At Harvard Business School there is a much battled-over and prestigious league table - that of the most requested and most studied case study. Case studies are HBS' stock in trade and this year one of the world's unexpected and unfashionable examples is going straight in at No.1. Having won the richest, biggest and most watched sporting competition, the English Premier League, Leicester City are about to test the pronunciation skills of thousands of post graduates from around the world.
Claudio Ranieri's Thai-backed team have defied near incredible odds (5000-1 was widely quoted) to achieve what is just about as close to impossible as it gets in professional sport - out-doing even Moneyball's infamous Oakland As.
George Clooney as Claudio Ranieri anybody?
So as the players make the most of their victory parade through the streets of Leicester today, is it just a one-off fluke, or are there really lessons other teams and other leaders can learn from Leicester's annus mirabilis?
Here are my 4 to start us off.
1. Culture beats talent
The very, very best? They are an invincible blend of the greatest talents and the most powerful culture; Steve Waugh's Australians or Pep Guardiola's Barcelona perhaps. But what if, like virtually everybody else, you don't have a monopoly on talent? Does great talent and average culture beat average talent and amazing culture? A question for the ages that Leicester City have answered once and for all.
A great and defining culture is in every leaders grasp should they choose to recognise its transformative power and commit totally to the behaviours that define it. Culture is a hard, physical thing and its' creation and maintenance is a leader's greatest challenge. Leicester have shown what can be achieved if you really get it right.
2. If you love them, let them go
Brilliant leaders are mentors, not dictators. Technocrats micro-manage; modern leaders create teamship (to use a phrase beloved of Sir Clive Woodward) then focus on removing the barriers (emotional or physical) to allow the team to do their thing.
Ranieri reportedly said, "I will speak little of tactics". His strategy was his culture: 90 minutes of football, like a business cycle, is a series of micro strategies executed by those directly involved - those face-to-face with the challenge. Ranieri trusted that his team already had the knowledge and skills to do it right - his job was to allow them to be the best they could be.
Ranieri knew that sometimes his best tactic was to get out of the way.
3. All great successes start with failure
Could Ranieri have won the greatest prize of all without first failing at one of the biggest jobs in football - managing Chelsea?
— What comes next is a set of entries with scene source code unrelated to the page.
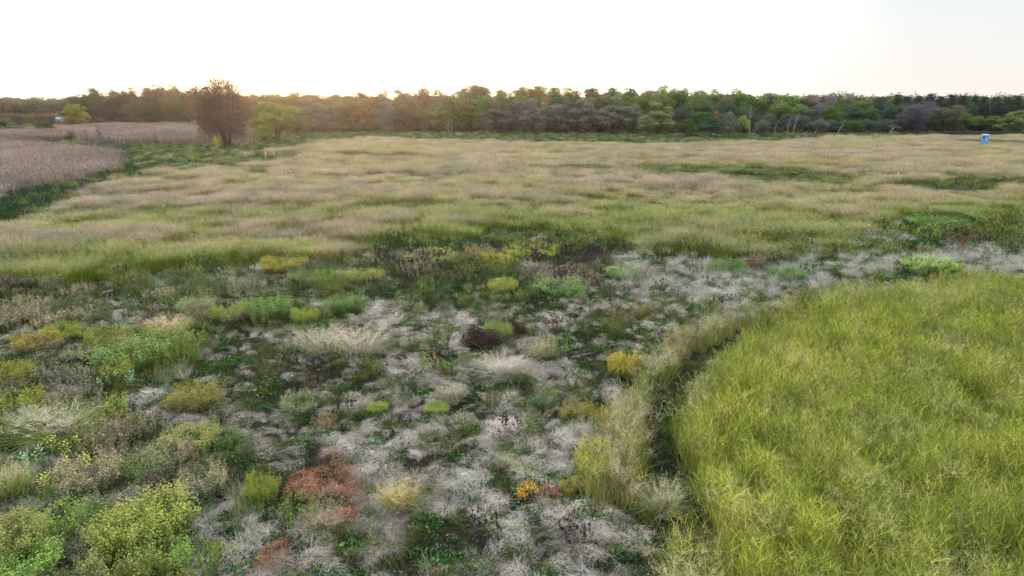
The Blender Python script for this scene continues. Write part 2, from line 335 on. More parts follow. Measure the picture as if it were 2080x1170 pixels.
CORN_FAR = poly([(-1200, 292), (0, 290), (100, 288), (250, 292), (330, 290), (420, 296), (500, 296), (520, 262), (420, 249), (300, 253), (215, 257), (100, 265), (0, 268), (-1200, 272)])
FORBS = poly([(-900, 590), (0, 590), (160, 590), (400, 560), (600, 535), (720, 535), (740, 600), (700, 650), (560, 670), (400, 690), (380, 760), (280, 800), (150, 830), (0, 850), (-900, 900)])
THICKET = poly([(-900, 860), (0, 850), (130, 830), (330, 900), (470, 880), (560, 960), (570, 1060), (430, 1190), (420, 1400), (-1200, 1400)])
UPPER = poly([(730, 505), (980, 490), (1000, 460), (1180, 470), (1260, 510), (1230, 560), (1190, 600), (900, 640), (740, 610)])
BLACK = [poly([(770, 545), (860, 530), (980, 540), (970, 590), (800, 610)]), poly([(1100, 530), (1190, 515), (1230, 550), (1210, 590), (1110, 600)])]
WHITE = [poly([(1225, 535), (1300, 525), (1500, 540), (1540, 600), (1480, 640), (1250, 580)]), poly([(1450, 560), (1700, 530), (2300, 490), (2300, 560), (1900, 560), (1700, 580), (1560, 610)]), poly([(1740, 480), (1860, 490), (1850, 510), (1740, 510)])]
DULL = poly([(1270, 985), (1360, 940), (1420, 960), (1460, 1060), (1540, 1190), (1560, 1400), (1250, 1400), (1290, 1150)])
RIGHT_FORB = poly([(1480, 532), (1745, 515), (1745, 490), (1880, 445), (2600, 436), (2600, 558), (2080, 560), (1800, 580), (1600, 610), (1500, 600)])
RUST = [poly([(600, 950), (650, 925), (700, 950), (745, 1010), (720, 1065), (630, 1060), (585, 1010)]), poly([(500, 1120), (560, 1105), (640, 1120), (630, 1180), (500, 1180)]), poly([(1215, 640), (1350, 625), (1350, 655), (1230, 668)]), poly([(630, 850), (690, 855), (680, 880), (635, 875)]), poly([(480, 1000), (510, 1000), (505, 1040), (478, 1035)])]
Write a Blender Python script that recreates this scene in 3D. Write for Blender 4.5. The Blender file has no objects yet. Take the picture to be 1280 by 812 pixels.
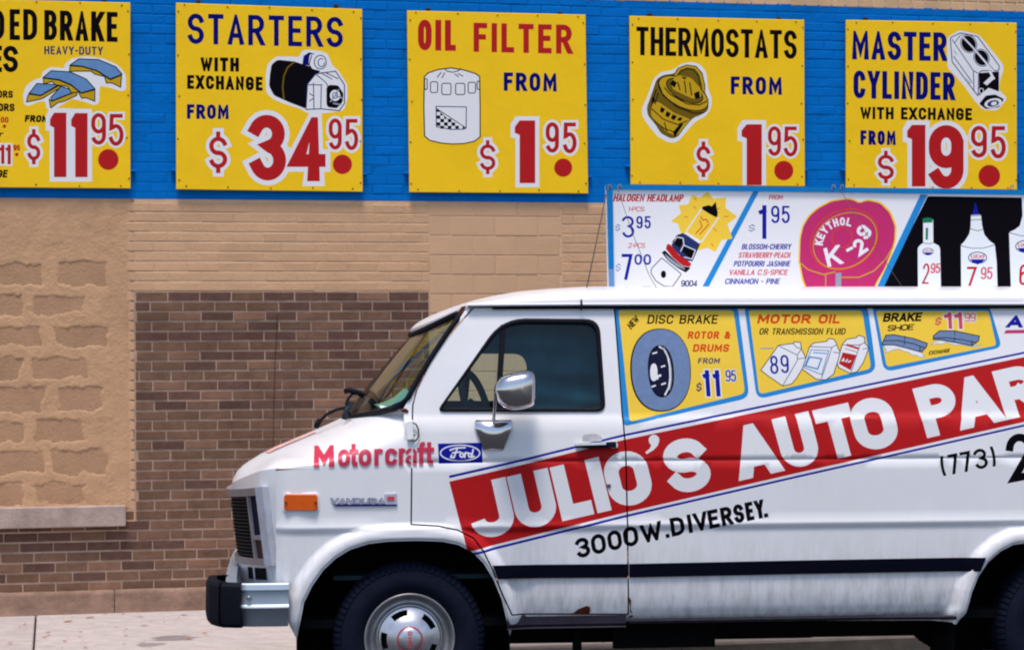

Fail fast has become a boring and popular cliché.
But sometimes failing is necessarily a slow process. The last time he managed in the UK, Ranieri was mocked as 'The Tinkerman', with its connotations of indecision and immaturity.
Ranieri's crowning achievement is surely his ability and willingness to grow, change and learn. These skills require a humility that is even starker in the macho, received wisdom world of football. But they are no less relevant in the (often all too similar) world of business.
He failed into the manager we least expected - the 'anti-tinkerman' - a manager of consistency, adaptability and strength.
4. It's not life and death...it's less important than that
Ultimately though, he taught his players the most important lesson of all.
The larger than life Liverpool manager, Bill Shankly, once famously said, "Some people believe football is a matter of life and death... I can assure you it is much more important than that."
Ranieri proves the opposite. He has shown us - and his team - the value of perspective.
He freed them to play without fear. He freed them to focus on the inputs. To perform to their highest personal level, to do their job in the team and the outputs, win or lose, would look after themselves.
Instead of chewing his nails down to the quick, he flew to Italy to take his elderly mother out to lunch as the title was clinched. Some things are more important.
And maybe finding that balance, looking the twin imposters in the eye without flinching, is what got 2016's Premier League Champions over the line.